Ira Chernus  
PROFESSOR OF RELIGIOUS STUDIES
UNIVERSITY OF COLORADO AT BOULDER

 

SYLLABUS

 

RLST 5030, sec. 002                                                                          Fall, 2006

Seminar in the Academic Study of Religion:                                       Prof. Ira Chernus

Topics: American Civil Religions

 

This course will:

1.     explore the notion of “American Civil Religion” as an academic category

2.     examine the history of that notion and critiques of it

3.     test that category against a range of historical data, including the war on terrorism. 

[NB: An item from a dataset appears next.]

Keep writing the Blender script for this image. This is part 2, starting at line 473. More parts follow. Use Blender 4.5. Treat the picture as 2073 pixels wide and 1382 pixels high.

4.     set the discussion in the context of some classic theories in the academic study of religion

 

 

Required Readings:

Richard T. Hughes, Myths America Lives By, University of Illinois Press

Robert Bellah, The Broken Covenant, 2nd ed., University of Chicago Press

Marcela Cristi, From Civil to Political Religion, Wilfred Laurier University Press

John F. WILSON,  Religion and the American Nation, University of Georgia Press

Ira CHERNUS, Monsters To Destroy, Paradigm Publishers

These books are available at the Lefthand Bookstore, 1200 Pearl Street (just east of Broadway, south side of mall, lower level).  They are usually open 10:00-9:00 Monday - Saturday and noon-6:00 Sunday; call 443-8252 to check exact hours.  They take cash, check, and Visa and Mastercards.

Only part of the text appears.